━━━━━ Material for the task ━━━━━

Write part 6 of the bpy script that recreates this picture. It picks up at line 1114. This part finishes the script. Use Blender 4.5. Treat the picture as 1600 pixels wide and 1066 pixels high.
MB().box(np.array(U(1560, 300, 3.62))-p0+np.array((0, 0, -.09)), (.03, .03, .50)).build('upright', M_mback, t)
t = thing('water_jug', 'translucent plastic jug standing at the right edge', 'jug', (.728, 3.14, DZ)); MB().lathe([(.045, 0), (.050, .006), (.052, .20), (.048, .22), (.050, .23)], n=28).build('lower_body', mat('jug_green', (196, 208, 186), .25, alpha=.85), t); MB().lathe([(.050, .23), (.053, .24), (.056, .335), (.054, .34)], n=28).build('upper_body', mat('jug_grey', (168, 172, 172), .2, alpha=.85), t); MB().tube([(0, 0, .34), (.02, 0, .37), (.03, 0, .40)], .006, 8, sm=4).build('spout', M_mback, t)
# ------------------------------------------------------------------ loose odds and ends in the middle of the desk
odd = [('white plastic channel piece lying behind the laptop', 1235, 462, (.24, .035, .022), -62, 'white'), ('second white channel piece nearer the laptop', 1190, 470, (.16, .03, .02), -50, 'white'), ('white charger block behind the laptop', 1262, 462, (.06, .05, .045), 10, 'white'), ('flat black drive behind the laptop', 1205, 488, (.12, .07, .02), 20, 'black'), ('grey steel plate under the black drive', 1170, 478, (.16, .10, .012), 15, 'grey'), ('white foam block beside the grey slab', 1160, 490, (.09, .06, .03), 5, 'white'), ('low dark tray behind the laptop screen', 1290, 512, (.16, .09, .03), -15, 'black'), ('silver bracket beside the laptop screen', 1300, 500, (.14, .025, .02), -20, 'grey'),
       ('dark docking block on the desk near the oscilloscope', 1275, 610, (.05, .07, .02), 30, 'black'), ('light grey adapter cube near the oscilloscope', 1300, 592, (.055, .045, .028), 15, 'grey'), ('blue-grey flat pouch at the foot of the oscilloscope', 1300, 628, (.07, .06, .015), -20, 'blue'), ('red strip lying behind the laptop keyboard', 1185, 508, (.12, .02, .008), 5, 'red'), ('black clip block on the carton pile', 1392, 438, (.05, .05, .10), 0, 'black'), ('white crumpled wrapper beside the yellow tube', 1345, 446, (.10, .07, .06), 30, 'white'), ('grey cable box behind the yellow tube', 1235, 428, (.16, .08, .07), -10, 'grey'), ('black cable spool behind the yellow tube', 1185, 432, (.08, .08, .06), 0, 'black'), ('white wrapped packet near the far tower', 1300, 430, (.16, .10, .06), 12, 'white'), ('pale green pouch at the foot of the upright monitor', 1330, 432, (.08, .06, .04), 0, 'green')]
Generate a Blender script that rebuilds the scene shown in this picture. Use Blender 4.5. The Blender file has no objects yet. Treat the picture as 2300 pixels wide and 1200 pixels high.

━━━━━

Exercise prompt:
Give the data again, exactly as it stands.

Problem solution:
Write part 6 of the bpy script that recreates this picture. It picks up at line 1114. This part finishes the script. Use Blender 4.5. Treat the picture as 1600 pixels wide and 1066 pixels high.
MB().box(np.array(U(1560, 300, 3.62))-p0+np.array((0, 0, -.09)), (.03, .03, .50)).build('upright', M_mback, t)
t = thing('water_jug', 'translucent plastic jug standing at the right edge', 'jug', (.728, 3.14, DZ)); MB().lathe([(.045, 0), (.050, .006), (.052, .20), (.048, .22), (.050, .23)], n=28).build('lower_body', mat('jug_green', (196, 208, 186), .25, alpha=.85), t); MB().lathe([(.050, .23), (.053, .24), (.056, .335), (.054, .34)], n=28).build('upper_body', mat('jug_grey', (168, 172, 172), .2, alpha=.85), t); MB().tube([(0, 0, .34), (.02, 0, .37), (.03, 0, .40)], .006, 8, sm=4).build('spout', M_mback, t)
# ------------------------------------------------------------------ loose odds and ends in the middle of the desk
odd = [('white plastic channel piece lying behind the laptop', 1235, 462, (.24, .035, .022), -62, 'white'), ('second white channel piece nearer the laptop', 1190, 470, (.16, .03, .02), -50, 'white'), ('white charger block behind the laptop', 1262, 462, (.06, .05, .045), 10, 'white'), ('flat black drive behind the laptop', 1205, 488, (.12, .07, .02), 20, 'black'), ('grey steel plate under the black drive', 1170, 478, (.16, .10, .012), 15, 'grey'), ('white foam block beside the grey slab', 1160, 490, (.09, .06, .03), 5, 'white'), ('low dark tray behind the laptop screen', 1290, 512, (.16, .09, .03), -15, 'black'), ('silver bracket beside the laptop screen', 1300, 500, (.14, .025, .02), -20, 'grey'),
       ('dark docking block on the desk near the oscilloscope', 1275, 610, (.05, .07, .02), 30, 'black'), ('light grey adapter cube near the oscilloscope', 1300, 592, (.055, .045, .028), 15, 'grey'), ('blue-grey flat pouch at the foot of the oscilloscope', 1300, 628, (.07, .06, .015), -20, 'blue'), ('red strip lying behind the laptop keyboard', 1185, 508, (.12, .02, .008), 5, 'red'), ('black clip block on the carton pile', 1392, 438, (.05, .05, .10), 0, 'black'), ('white crumpled wrapper beside the yellow tube', 1345, 446, (.10, .07, .06), 30, 'white'), ('grey cable box behind the yellow tube', 1235, 428, (.16, .08, .07), -10, 'grey'), ('black cable spool behind the yellow tube', 1185, 432, (.08, .08, .06), 0, 'black'), ('white wrapped packet near the far tower', 1300, 430, (.16, .10, .06), 12, 'white'), ('pale green pouch at the foot of the upright monitor', 1330, 432, (.08, .06, .04), 0, 'green')]
Generate a Blender script that rebuilds the scene shown in this picture. Use Blender 4.5. The Blender file has no objects yet. Treat the picture as 2300 pixels wide and 1200 pixels high.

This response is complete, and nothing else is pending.